[BEGIN SOURCE RECORDS]

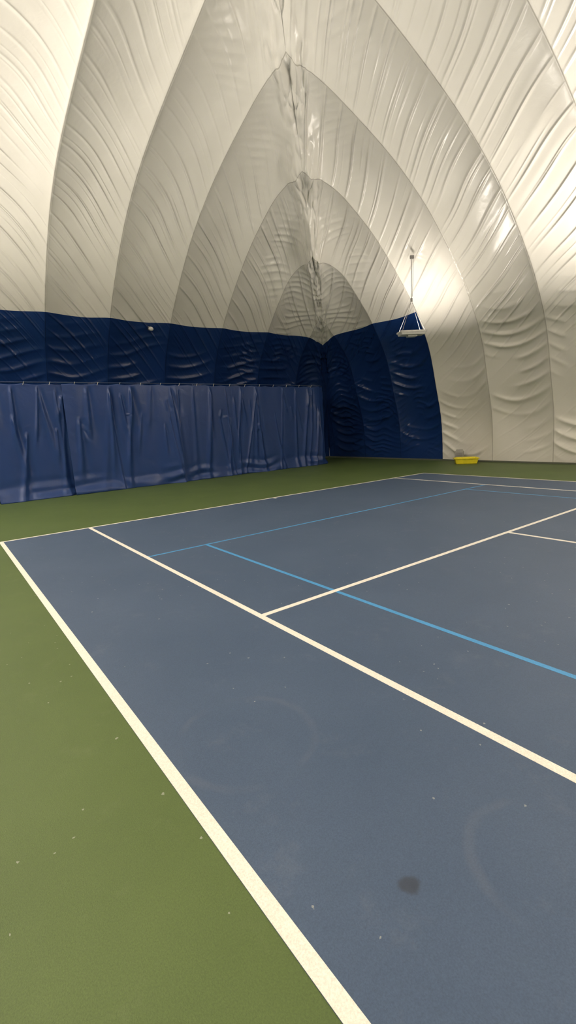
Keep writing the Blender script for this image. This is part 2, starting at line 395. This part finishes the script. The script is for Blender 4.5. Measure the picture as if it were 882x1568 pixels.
for i in range(34):
    x=-7.8+i*.62;y=np.interp(x,[q[0] for q in pp[:7]],[q[1] for q in pp[:7]])
    if x>12:break
    tube(bm,(x-.02,y-.015,CH-.04),(x+.015,y-.02,CH+.045),.006,6)
obj_from_bm('grommet_ties',bm,tie,cur)

# ---------------------------------------------------------------- lights
white=plain('fixture_white',(.72,.70,.66),.4);steel=plain('cable_steel',(.20,.19,.18),.5,.3)
def emis(name,c,s):
    m,nt,b=newmat(name);b.inputs['Emission Color'].default_value=(*c,1);b.inputs['Emission Strength'].default_value=s;return m
lens=emis('lamp_glass',(1,.90,.76),6.)
def dome_z(x,y):
    d=min(XW-x,YW-y,x-(XW-L),y-(YW-L));return float(np.interp(d,PC[:,0],PC[:,1]))
def fixture(x,y,z,P,zt=None):
    zt=zt or dome_z(x,y)-.02
    e=bpy.data.objects.new('hanging_light_fixture',None);e.location=(x,y,z);e.rotation_euler=(0,0,math.radians(-32));col.objects.link(e)
    bm=bmesh.new();boxbm(bm,(0,0,0),(.82,.42,.09),taper=.90,bev=.015);
    boxbm(bm,(0,0,-.065),(.30,.20,.05),bev=.01)
    for sx in(-1,1): boxbm(bm,(sx*.40,0,.055),(.03,.44,.05))
    for sy in(-1,1): boxbm(bm,(0,sy*.21,.055),(.82,.02,.05))
    obj_from_bm('housing',bm,white,e)
    bm=bmesh.new();boxbm(bm,(0,0,.052),(.74,.36,.008));obj_from_bm('lamp_glass',bm,lens,e)
    bm=bmesh.new()
    for sx in(-1,1):
        for sy in(-1,1): tube(bm,(sx*.36,sy*.18,.07),(0,0,.98),.006,6)
    tube(bm,(0,0,.98),(0,0,zt-z),.010,6);tube(bm,(.03,0,1.1),(.06,0,zt-z),.006,6)
    obj_from_bm('suspension_cables',bm,steel,e)
    bm=bmesh.new();boxbm(bm,(0,0,1.0),(.06,.05,.12),bev=.01);boxbm(bm,(.02,0,zt-z-.05),(.12,.06,.10),bev=.01);obj_from_bm('pulley',bm,steel,e)
    ld=bpy.data.lights.new('lamp','AREA');ld.shape='RECTANGLE';ld.size=.70;ld.size_y=.34;ld.energy=P;ld.color=(1,.915,.81)
    lo=bpy.data.objects.new('lamp',ld);col.objects.link(lo);lo.parent=e;lo.location=(0,0,.07);lo.rotation_euler=(math.pi,0,0)
    return e
fixture(11.93,1.18,4.25,65)
for x,y,P in ((12,-4.9,280),(12,-10.6,480),(12,-17,480),(12,-24,350),
              (-3.4,1.6,1350),(-3.6,-5,900),(-3.6,-12,500),(-3.6,-19,300),(4.4,-14,250),(4.4,-19,300),(4.4,-26,300),(-12,2,1650),(-12,-8,900),(-12,-18,500),(-19,-2,700),(-19,-14,400)):  # unseen lamps: side and between-court rows inferred, the others added for ambient light
    fixture(x,y,4.25,P)

# ---------------------------------------------------------------- small things
def wallpt(side,e,a):
    kind={'north':0,'east':1}[side];E,D,Z=surf(kind,np.array([e]),np.array([a]));return Vector(toworld(side,E,D,Z)[0])
# small spotlight on the blue band
p=wallpt('north',XW-5.75,float(arc_of_z(4.95)))
e=bpy.data.objects.new('small_spotlight',None);e.location=p;col.objects.link(e)
bm=bmesh.new();boxbm(bm,(0,-.03,0),(.10,.06,.12),bev=.01);tube(bm,(0,-.05,0),(0,-.12,-.03),.02);obj_from_bm('bracket',bm,steel,e)
bm=bmesh.new();bmesh.ops.create_uvsphere(bm,u_segments=20,v_segments=12,radius=.065)
for v in bm.verts:
    v.co.x*=1.25
    v.co+=Vector((0,-.15,-.04))
obj_from_bm('lamp_head',bm,white,e,True)
# yellow box and grey box by the side wall
yel=plain('yellow_plastic',(.80,.66,.02),.45);gry=plain('grey_plastic',(.33,.32,.30),.6)
bx=bpy.data.objects.new('yellow_storage_tray',None);bx.location=(14.0,.52,0);bx.rotation_euler=(0,0,math.radians(-50));col.objects.link(bx)
bm=bmesh.new();boxbm(bm,(0,0,.09),(.76,.42,.18),taper=.88,bev=.02);boxbm(bm,(0,0,.185),(.82,.48,.03),bev=.01)
obj_from_bm('tray_body',bm,yel,bx)
bm=bmesh.new();boxbm(bm,(0,0,.21),(.66,.34,.03),bev=.008);obj_from_bm('tray_lid',bm,yel,bx)
g=bpy.data.objects.new('grey_blower_box',None);g.location=(14.42,1.05,0);g.rotation_euler=(0,0,math.radians(-60));col.objects.link(g)
bm=bmesh.new();boxbm(bm,(0,0,.2),(.30,.24,.40),bev=.02);boxbm(bm,(0,0,.42),(.22,.16,.06),bev=.01);obj_from_bm('housing',bm,gry,g)
bm=bmesh.new()
for i in range(5): boxbm(bm,(0,-.124,.1+i*.05),(.2,.01,.018))
obj_from_bm('vents',bm,steel,g)

# ---------------------------------------------------------------- world
wd=bpy.data.worlds.new('world');sc.world=wd;wd.use_nodes=True
wd.node_tree.nodes['Background'].inputs[0].default_value=(.05,.05,.06,1)
sc.view_settings.view_transform='Standard'
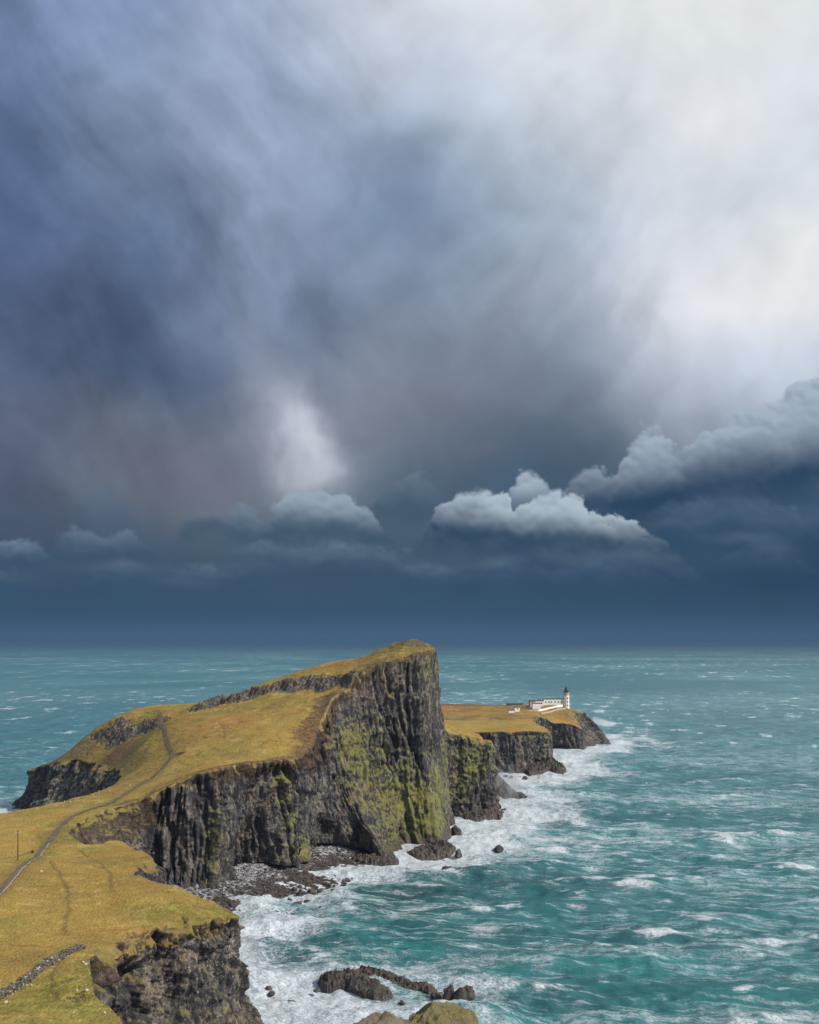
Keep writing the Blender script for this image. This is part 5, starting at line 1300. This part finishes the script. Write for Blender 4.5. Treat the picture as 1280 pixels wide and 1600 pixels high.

[END SOURCE RECORDS]

Find the word "Blender" in the entries, and copy every line it shows up in.

ANSWER TO THE TASK =
Keep writing the Blender script for this image. This is part 2, starting at line 395. This part finishes the script. The script is for Blender 4.5. Measure the picture as if it were 882x1568 pixels.
Keep writing the Blender script for this image. This is part 5, starting at line 1300. This part finishes the script. Write for Blender 4.5. Treat the picture as 1280 pixels wide and 1600 pixels high.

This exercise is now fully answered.